— start Records for this exercise —

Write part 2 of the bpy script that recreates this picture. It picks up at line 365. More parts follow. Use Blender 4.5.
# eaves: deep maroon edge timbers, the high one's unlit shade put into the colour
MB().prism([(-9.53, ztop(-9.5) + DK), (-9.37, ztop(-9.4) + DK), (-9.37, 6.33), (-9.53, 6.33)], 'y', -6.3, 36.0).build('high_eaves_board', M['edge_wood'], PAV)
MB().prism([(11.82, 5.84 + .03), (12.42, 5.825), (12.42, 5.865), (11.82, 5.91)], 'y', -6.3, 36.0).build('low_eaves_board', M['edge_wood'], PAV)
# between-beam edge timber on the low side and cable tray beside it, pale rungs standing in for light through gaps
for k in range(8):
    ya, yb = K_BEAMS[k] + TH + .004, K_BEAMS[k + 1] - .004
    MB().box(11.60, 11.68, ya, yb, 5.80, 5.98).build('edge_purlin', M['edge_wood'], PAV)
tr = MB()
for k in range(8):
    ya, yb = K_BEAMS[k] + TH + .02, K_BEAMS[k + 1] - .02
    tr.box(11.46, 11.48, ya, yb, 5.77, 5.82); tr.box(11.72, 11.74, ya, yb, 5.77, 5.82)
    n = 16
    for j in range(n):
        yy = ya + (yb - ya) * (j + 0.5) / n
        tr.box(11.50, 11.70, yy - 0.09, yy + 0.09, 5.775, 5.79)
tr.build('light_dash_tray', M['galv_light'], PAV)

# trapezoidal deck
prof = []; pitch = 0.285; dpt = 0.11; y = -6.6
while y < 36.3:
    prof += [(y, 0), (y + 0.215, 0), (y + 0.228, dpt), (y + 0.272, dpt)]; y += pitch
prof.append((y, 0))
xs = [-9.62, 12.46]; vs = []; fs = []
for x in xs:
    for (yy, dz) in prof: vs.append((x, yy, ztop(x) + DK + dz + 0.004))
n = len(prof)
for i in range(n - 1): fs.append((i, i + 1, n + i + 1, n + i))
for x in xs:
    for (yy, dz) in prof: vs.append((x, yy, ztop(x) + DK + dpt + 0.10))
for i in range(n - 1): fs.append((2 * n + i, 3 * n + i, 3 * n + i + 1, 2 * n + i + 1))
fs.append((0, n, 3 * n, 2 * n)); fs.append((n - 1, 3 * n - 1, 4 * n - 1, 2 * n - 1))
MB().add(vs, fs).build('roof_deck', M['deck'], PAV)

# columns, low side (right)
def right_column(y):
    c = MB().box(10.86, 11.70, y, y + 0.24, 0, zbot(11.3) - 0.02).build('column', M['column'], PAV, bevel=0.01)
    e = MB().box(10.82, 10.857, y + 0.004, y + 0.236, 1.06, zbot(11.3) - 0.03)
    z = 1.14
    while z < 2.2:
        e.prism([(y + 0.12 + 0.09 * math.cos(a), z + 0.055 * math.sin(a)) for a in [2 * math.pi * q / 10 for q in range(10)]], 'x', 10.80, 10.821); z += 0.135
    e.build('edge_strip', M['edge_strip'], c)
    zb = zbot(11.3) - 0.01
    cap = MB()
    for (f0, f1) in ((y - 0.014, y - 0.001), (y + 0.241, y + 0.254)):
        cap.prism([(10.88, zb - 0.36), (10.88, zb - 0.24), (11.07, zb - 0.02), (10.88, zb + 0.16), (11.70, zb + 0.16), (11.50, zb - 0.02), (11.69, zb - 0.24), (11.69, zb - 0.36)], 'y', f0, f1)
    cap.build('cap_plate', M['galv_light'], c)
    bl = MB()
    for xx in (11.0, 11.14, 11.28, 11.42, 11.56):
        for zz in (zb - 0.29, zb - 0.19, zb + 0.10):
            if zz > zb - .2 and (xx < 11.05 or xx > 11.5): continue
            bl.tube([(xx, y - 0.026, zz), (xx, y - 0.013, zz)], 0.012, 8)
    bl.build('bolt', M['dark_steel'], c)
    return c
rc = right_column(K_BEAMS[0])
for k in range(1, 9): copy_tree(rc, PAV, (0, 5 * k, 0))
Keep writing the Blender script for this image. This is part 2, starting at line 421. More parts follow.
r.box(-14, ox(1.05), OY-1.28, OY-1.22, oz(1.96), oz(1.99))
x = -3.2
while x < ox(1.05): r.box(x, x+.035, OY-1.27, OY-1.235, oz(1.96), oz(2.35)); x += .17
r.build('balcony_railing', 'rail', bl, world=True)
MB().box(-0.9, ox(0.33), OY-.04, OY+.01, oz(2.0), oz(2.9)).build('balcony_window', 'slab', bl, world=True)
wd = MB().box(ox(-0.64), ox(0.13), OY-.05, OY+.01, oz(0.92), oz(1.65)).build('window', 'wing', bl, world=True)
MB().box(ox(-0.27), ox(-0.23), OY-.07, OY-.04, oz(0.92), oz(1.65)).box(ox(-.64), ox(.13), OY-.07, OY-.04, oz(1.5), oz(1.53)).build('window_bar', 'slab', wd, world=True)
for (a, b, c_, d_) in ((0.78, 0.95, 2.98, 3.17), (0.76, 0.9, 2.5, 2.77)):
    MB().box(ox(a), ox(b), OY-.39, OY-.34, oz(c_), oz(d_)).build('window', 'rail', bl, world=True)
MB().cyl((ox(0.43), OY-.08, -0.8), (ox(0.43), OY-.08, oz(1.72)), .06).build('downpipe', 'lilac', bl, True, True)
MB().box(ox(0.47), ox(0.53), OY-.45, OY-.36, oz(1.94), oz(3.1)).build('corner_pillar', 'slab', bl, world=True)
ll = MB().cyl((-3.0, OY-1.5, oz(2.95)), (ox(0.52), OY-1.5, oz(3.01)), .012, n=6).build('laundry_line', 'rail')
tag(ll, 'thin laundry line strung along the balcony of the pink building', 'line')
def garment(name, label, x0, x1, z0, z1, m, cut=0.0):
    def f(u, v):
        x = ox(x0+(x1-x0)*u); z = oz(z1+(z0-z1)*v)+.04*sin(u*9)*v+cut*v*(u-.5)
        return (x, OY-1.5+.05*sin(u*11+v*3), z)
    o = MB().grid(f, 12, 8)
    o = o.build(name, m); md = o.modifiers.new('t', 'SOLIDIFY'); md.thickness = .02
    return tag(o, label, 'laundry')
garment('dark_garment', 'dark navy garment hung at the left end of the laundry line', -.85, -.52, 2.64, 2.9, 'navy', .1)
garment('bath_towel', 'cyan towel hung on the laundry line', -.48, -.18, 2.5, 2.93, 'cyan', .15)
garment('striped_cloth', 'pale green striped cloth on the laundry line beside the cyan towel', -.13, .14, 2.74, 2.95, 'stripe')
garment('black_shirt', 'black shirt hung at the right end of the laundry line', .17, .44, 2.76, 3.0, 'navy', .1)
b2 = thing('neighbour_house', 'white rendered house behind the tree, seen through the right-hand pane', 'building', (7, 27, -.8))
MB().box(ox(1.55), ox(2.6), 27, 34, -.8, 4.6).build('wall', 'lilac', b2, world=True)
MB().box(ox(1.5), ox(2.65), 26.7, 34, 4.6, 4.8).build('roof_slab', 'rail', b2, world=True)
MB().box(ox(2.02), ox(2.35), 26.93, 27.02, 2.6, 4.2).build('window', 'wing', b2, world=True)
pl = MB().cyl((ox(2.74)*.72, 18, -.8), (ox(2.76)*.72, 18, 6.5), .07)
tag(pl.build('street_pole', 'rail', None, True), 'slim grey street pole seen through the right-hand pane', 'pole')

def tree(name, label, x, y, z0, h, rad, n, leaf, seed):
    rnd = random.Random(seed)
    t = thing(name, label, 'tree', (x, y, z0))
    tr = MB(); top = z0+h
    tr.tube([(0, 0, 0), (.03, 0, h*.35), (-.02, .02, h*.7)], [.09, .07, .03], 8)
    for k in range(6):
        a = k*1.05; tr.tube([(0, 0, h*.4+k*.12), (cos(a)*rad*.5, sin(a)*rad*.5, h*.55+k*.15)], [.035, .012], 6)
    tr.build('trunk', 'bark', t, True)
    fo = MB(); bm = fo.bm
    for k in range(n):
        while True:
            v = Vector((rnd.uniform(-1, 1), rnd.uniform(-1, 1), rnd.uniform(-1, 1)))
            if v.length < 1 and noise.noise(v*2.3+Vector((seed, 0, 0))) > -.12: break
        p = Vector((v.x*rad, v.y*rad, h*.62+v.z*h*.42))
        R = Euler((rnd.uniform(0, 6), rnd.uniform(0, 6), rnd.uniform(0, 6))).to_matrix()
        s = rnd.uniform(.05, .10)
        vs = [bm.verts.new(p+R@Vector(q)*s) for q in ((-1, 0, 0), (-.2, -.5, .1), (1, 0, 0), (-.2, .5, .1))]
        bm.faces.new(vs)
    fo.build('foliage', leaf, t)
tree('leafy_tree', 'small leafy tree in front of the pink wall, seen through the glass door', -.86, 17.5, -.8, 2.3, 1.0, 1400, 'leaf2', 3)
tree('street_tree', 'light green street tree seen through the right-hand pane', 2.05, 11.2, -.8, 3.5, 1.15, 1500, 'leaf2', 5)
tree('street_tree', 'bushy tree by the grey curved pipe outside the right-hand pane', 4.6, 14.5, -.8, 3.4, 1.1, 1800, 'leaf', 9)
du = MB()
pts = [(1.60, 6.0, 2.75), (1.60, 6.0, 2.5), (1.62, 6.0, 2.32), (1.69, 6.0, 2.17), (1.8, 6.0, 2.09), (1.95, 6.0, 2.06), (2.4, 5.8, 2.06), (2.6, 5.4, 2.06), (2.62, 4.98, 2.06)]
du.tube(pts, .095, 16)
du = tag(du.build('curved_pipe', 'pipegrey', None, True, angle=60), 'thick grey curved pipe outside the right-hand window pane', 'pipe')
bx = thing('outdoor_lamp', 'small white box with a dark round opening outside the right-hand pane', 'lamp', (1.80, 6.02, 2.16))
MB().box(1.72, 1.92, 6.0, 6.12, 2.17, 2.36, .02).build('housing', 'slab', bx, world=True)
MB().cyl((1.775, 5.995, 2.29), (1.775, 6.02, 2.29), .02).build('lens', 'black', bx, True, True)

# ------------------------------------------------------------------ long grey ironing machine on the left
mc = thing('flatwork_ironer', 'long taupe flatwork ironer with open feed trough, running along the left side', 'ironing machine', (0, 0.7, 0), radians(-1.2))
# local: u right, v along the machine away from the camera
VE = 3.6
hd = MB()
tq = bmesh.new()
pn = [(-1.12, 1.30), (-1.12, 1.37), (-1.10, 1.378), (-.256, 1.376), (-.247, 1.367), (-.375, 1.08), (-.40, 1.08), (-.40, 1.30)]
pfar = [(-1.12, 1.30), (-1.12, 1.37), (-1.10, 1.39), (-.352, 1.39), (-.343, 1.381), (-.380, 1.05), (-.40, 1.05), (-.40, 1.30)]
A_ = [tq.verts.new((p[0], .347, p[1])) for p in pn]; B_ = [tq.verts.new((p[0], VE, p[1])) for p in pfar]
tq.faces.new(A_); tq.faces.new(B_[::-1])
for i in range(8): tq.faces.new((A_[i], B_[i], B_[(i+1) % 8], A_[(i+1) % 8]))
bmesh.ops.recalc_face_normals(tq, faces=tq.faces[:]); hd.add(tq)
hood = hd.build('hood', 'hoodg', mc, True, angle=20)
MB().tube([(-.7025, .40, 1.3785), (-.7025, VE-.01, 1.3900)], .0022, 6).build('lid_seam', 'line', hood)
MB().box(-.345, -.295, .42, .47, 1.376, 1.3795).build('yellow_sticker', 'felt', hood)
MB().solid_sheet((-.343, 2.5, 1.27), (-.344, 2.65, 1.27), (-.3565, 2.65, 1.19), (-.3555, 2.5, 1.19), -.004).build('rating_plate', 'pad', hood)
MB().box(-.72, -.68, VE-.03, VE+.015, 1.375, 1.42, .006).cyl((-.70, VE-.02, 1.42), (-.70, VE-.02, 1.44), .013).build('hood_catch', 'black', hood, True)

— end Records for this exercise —

**What to do**
The answer is a single number, the count of lines in the records that contain the string "follow".

**Finished answer**
2